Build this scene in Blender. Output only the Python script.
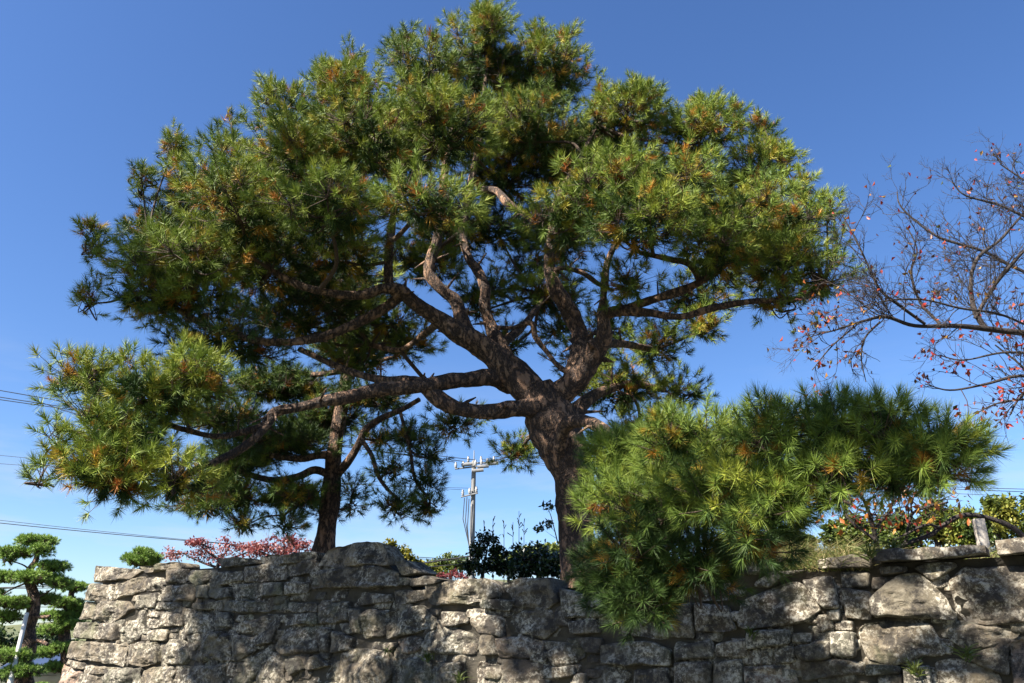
import bpy, math, random
import numpy as np
from mathutils import Vector, noise

R = math.radians
C = bpy.context.scene
for o in list(bpy.data.objects):
    bpy.data.objects.remove(o)

# ------------------------------------------------------------------ camera
EYE = np.array([0.0, 0.0, 1.6])
PITCH = R(21.0)
FPX = 796.0
cam_d = bpy.data.cameras.new('camera')
cam = bpy.data.objects.new('camera', cam_d)
C.collection.objects.link(cam)
cam.location = EYE
cam.rotation_euler = (R(90) + PITCH, 0, 0)
cam_d.sensor_width = 36.0
cam_d.lens = FPX * 36.0 / 1024.0
cam_d.clip_end = 6000.0
C.camera = cam

# ------------------------------------------------------------------ light
SUN_EL, SUN_AZ = R(45.0), R(237.0)        # azimuth clockwise from +Y: behind the camera, to its left
w = bpy.data.worlds.new('World')
C.world = w
w.use_nodes = True
nt = w.node_tree
sky = nt.nodes.new('ShaderNodeTexSky')
sky.sky_type = 'NISHITA'
sky.sun_disc = False
sky.sun_elevation = SUN_EL
sky.sun_rotation = SUN_AZ
sky.altitude = 0
sky.air_density = 1.0
sky.dust_density = 0.5
sky.ozone_density = 5.5
hs = nt.nodes.new('ShaderNodeHueSaturation')
hs.inputs['Saturation'].default_value = 1.12
hs.inputs['Hue'].default_value = 0.507
nt.links.new(sky.outputs[0], hs.inputs['Color'])
# thin wisps of cloud low in the sky
tcw = nt.nodes.new('ShaderNodeTexCoord')
mpw = nt.nodes.new('ShaderNodeMapping'); mpw.inputs['Scale'].default_value = (1.6, 1.6, 9.0)
nt.links.new(tcw.outputs['Generated'], mpw.inputs[0])
nw = nt.nodes.new('ShaderNodeTexNoise'); nw.inputs['Scale'].default_value = 2.2; nw.inputs['Detail'].default_value = 6; nw.inputs['Roughness'].default_value = 0.6
nt.links.new(mpw.outputs[0], nw.inputs['Vector'])
rw = nt.nodes.new('ShaderNodeValToRGB'); rw.color_ramp.elements[0].position = 0.48; rw.color_ramp.elements[1].position = 0.75
nt.links.new(nw.outputs['Fac'], rw.inputs[0])
sx = nt.nodes.new('ShaderNodeSeparateXYZ'); nt.links.new(tcw.outputs['Generated'], sx.inputs[0])
rz = nt.nodes.new('ShaderNodeValToRGB'); rz.color_ramp.elements[0].position = 0.08; rz.color_ramp.elements[0].color = (.55, .55, .55, 1)
rz.color_ramp.elements[1].position = 0.34; rz.color_ramp.elements[1].color = (0, 0, 0, 1)
nt.links.new(sx.outputs[2], rz.inputs[0])
mw = nt.nodes.new('ShaderNodeMath'); mw.operation = 'MULTIPLY'
nt.links.new(rw.outputs[0], mw.inputs[0]); nt.links.new(rz.outputs[0], mw.inputs[1])
cw = nt.nodes.new('ShaderNodeMix'); cw.data_type = 'RGBA'
nt.links.new(mw.outputs[0], cw.inputs[0]); nt.links.new(hs.outputs[0], cw.inputs[6]); cw.inputs[7].default_value = (4.0, 4.15, 4.4, 1)
nt.links.new(cw.outputs[2], nt.nodes['Background'].inputs[0])
nt.nodes['Background'].inputs[1].default_value = 0.05
sl = bpy.data.lights.new('sun', 'SUN')
sl.energy = 5.0
sl.angle = R(0.5)
sl.color = (1.0, 0.93, 0.82)
so = bpy.data.objects.new('sun', sl)
C.collection.objects.link(so)
sd = Vector((math.sin(SUN_AZ) * math.cos(SUN_EL), math.cos(SUN_AZ) * math.cos(SUN_EL), math.sin(SUN_EL)))
so.rotation_euler = sd.to_track_quat('Z', 'Y').to_euler()
so.location = sd * 60
C.view_settings.view_transform = 'Standard'
C.view_settings.look = 'None'
C.view_settings.exposure = 2.06
C.view_settings.gamma = 1.0
C.view_settings.use_curve_mapping = False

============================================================

▶ Aim
Give again, word for word, every line from the top of the data above to the line holding "C.camera = cam", inclusive, with the pictures left out.

▶ Exercise response
Build this scene in Blender. Output only the Python script.
import bpy, math, random
import numpy as np
from mathutils import Vector, noise

R = math.radians
C = bpy.context.scene
for o in list(bpy.data.objects):
    bpy.data.objects.remove(o)

# ------------------------------------------------------------------ camera
EYE = np.array([0.0, 0.0, 1.6])
PITCH = R(21.0)
FPX = 796.0
cam_d = bpy.data.cameras.new('camera')
cam = bpy.data.objects.new('camera', cam_d)
C.collection.objects.link(cam)
cam.location = EYE
cam.rotation_euler = (R(90) + PITCH, 0, 0)
cam_d.sensor_width = 36.0
cam_d.lens = FPX * 36.0 / 1024.0
cam_d.clip_end = 6000.0
C.camera = cam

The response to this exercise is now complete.